The forthcoming Board review of the Accountability Framework would ideally reconsider the whole concept of delegation of approval from the Board to the President and make delegation the exception and not the norm. 

Failing this, at a minimum, we ask that the review should move away from delegation based on monetary thresholds and ensure that:

  • The riskiest projects – those defined ‘Higher Risk Activities’ in the AIIB’s Environmental and Social Framework  – should be considered by the Board, not delegated; in addition, projects in fragile and conflict-affected areas should not be delegated;
  • All fossil fuel projects, as well as infrastructure services dedicated to support any of these activities, should be considered by the Board; 
  • All financial intermediary investments, and all infrastructure investment trust (InvIT) projects, given their higher risk exposures, should only be considered by the Board;
  • All proposed projects that will be delegated for approval by the President must be flagged on the AIIB’s website within 60 days; and all projects which have been approved through the Accountability Framework must be clearly marked as such on the AIIB’s website. 
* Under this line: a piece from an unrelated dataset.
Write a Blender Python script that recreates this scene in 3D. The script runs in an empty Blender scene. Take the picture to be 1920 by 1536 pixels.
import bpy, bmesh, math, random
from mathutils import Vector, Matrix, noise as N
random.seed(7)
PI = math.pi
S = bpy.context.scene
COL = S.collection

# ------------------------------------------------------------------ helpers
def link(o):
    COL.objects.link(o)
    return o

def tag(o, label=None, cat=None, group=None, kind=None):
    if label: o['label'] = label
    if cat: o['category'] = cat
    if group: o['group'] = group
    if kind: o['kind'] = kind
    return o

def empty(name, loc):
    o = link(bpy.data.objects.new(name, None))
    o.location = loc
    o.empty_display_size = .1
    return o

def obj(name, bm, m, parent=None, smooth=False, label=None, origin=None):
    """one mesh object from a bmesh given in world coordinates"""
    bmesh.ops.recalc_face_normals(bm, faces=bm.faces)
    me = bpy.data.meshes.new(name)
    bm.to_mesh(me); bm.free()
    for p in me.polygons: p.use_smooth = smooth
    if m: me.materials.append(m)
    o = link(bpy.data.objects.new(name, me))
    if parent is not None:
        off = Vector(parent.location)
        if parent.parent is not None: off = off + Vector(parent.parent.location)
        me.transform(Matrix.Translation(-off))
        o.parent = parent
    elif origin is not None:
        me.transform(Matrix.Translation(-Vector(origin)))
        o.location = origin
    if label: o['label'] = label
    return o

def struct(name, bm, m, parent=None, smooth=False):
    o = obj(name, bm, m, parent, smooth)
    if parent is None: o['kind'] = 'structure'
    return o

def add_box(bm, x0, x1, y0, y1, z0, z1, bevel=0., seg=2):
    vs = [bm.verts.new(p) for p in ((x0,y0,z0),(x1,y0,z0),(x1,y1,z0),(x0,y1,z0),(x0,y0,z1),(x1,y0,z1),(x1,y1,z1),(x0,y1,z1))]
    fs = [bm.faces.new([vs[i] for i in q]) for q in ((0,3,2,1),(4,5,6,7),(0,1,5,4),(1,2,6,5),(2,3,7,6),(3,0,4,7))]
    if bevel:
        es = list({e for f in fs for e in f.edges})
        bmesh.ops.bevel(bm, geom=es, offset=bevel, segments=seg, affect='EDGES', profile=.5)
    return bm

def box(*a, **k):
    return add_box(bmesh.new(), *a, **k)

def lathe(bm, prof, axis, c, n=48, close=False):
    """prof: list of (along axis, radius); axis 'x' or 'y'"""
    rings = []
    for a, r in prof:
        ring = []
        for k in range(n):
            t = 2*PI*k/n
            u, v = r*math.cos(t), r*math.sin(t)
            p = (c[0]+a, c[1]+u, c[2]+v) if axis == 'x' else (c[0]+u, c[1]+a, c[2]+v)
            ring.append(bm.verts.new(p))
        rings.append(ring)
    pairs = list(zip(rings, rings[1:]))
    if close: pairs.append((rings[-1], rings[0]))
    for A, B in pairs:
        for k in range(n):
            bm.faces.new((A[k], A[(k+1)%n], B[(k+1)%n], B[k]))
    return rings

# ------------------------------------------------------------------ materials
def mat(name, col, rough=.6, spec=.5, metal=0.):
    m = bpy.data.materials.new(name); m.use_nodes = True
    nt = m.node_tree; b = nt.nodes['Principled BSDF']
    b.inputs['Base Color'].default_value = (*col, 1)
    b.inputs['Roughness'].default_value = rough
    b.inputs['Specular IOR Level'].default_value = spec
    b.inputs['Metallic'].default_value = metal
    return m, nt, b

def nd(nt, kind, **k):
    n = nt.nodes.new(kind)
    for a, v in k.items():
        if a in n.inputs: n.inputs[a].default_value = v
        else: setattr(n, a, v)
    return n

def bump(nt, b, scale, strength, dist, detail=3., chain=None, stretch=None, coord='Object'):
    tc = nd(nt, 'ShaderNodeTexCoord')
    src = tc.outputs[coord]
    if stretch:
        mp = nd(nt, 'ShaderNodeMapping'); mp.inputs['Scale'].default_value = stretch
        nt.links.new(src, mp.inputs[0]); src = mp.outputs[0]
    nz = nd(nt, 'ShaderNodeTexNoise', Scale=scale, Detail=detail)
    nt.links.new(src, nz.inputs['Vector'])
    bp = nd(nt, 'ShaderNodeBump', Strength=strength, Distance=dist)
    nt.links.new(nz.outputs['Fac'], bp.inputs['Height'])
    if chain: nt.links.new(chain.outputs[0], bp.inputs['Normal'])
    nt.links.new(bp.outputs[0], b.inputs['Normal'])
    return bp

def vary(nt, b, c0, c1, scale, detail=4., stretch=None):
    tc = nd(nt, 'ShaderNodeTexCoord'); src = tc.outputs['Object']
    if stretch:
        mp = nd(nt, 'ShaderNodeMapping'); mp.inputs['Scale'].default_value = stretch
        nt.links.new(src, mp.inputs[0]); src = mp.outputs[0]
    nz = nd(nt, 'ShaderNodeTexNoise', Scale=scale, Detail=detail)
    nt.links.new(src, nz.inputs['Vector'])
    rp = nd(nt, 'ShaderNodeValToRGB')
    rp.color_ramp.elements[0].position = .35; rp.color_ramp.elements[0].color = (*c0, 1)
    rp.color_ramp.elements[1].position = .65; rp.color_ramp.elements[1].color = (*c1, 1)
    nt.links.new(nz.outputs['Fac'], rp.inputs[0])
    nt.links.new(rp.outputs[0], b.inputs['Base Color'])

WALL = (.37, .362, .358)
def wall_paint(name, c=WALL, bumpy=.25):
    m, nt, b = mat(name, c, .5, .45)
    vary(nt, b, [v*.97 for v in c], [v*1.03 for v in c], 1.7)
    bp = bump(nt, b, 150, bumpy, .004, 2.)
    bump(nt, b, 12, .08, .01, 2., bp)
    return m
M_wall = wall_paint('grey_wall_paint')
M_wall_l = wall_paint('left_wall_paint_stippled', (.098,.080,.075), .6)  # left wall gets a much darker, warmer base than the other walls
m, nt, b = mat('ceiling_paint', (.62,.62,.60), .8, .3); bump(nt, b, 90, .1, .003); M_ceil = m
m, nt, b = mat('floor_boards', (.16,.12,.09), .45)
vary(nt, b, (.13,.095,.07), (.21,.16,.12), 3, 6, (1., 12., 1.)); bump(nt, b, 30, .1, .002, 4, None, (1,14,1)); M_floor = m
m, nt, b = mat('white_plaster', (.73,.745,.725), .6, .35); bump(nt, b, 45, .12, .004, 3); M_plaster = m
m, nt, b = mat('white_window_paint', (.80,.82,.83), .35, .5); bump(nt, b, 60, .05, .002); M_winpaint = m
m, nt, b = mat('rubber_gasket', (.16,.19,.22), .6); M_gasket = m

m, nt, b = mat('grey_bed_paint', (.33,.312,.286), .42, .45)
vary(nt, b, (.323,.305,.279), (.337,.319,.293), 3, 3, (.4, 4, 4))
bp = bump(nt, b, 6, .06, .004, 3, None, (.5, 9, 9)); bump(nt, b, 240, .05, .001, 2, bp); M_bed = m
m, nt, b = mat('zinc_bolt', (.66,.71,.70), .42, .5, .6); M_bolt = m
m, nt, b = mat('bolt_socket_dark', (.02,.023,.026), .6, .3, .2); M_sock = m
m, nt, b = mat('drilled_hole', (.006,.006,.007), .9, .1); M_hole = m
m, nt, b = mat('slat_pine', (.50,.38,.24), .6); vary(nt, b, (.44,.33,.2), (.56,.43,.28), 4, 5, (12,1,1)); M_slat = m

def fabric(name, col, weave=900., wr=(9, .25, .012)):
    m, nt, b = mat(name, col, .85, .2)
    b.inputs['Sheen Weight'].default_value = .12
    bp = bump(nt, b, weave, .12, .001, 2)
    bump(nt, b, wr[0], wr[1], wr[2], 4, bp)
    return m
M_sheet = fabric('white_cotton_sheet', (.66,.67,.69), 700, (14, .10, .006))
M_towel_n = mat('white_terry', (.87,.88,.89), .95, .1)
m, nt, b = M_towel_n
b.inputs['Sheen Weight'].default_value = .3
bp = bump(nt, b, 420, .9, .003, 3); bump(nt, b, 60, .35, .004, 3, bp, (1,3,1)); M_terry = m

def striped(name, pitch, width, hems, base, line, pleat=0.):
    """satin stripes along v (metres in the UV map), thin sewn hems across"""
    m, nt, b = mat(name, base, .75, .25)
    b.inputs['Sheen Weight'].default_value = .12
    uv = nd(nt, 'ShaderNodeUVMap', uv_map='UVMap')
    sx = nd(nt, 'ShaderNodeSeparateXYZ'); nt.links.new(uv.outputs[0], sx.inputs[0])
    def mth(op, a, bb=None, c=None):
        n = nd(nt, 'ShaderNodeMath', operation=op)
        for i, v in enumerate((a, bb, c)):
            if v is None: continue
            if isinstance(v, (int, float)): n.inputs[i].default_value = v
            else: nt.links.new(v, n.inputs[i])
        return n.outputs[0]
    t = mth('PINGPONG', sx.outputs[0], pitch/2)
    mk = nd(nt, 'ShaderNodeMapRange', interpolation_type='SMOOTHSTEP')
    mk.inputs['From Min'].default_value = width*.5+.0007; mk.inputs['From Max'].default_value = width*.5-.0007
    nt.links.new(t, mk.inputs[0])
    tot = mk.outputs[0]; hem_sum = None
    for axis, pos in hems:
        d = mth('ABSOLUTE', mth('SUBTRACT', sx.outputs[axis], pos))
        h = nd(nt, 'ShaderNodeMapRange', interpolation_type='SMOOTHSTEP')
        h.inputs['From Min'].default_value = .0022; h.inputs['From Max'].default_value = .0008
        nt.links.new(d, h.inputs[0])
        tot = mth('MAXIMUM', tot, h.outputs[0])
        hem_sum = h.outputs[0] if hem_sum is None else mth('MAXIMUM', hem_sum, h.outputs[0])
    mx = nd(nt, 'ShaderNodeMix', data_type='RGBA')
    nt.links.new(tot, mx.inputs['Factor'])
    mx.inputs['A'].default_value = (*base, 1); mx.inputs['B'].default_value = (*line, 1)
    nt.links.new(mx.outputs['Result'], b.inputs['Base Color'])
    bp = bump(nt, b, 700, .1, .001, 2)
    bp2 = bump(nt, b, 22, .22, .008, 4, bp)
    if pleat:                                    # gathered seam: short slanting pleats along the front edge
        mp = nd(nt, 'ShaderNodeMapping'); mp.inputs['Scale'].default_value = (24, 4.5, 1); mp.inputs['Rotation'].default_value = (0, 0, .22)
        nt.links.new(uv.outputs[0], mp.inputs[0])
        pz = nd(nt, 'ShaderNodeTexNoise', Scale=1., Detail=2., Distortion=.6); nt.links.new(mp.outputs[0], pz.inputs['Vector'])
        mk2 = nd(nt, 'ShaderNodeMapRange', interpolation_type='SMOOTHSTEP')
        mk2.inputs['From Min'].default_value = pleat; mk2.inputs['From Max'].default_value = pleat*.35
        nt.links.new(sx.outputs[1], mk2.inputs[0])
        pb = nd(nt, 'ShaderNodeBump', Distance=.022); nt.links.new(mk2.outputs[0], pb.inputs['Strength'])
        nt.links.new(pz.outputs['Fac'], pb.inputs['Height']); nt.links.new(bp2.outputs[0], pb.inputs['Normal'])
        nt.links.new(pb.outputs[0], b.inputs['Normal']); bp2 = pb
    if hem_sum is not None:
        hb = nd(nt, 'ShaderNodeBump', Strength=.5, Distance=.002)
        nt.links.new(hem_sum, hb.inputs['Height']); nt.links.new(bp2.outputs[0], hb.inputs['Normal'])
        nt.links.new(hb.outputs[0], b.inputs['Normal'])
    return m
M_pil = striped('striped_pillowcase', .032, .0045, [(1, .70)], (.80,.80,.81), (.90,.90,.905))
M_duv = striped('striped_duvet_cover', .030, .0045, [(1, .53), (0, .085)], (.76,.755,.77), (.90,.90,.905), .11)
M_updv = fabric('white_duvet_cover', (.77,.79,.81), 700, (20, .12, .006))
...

  • In addition, all projects must be screened against the ESF and that risk assessment documentation for all delegated projects, including co-financed projects, should be made available prior to project delegation under the Accountability Framework.
  • The Board should retain the power to review or consider any project that has been approved by the President under delegated authority, including any changes to the project, if they so determine. Such determination can be based on the potential integrity, reputational, and environmental and social harms caused by a project.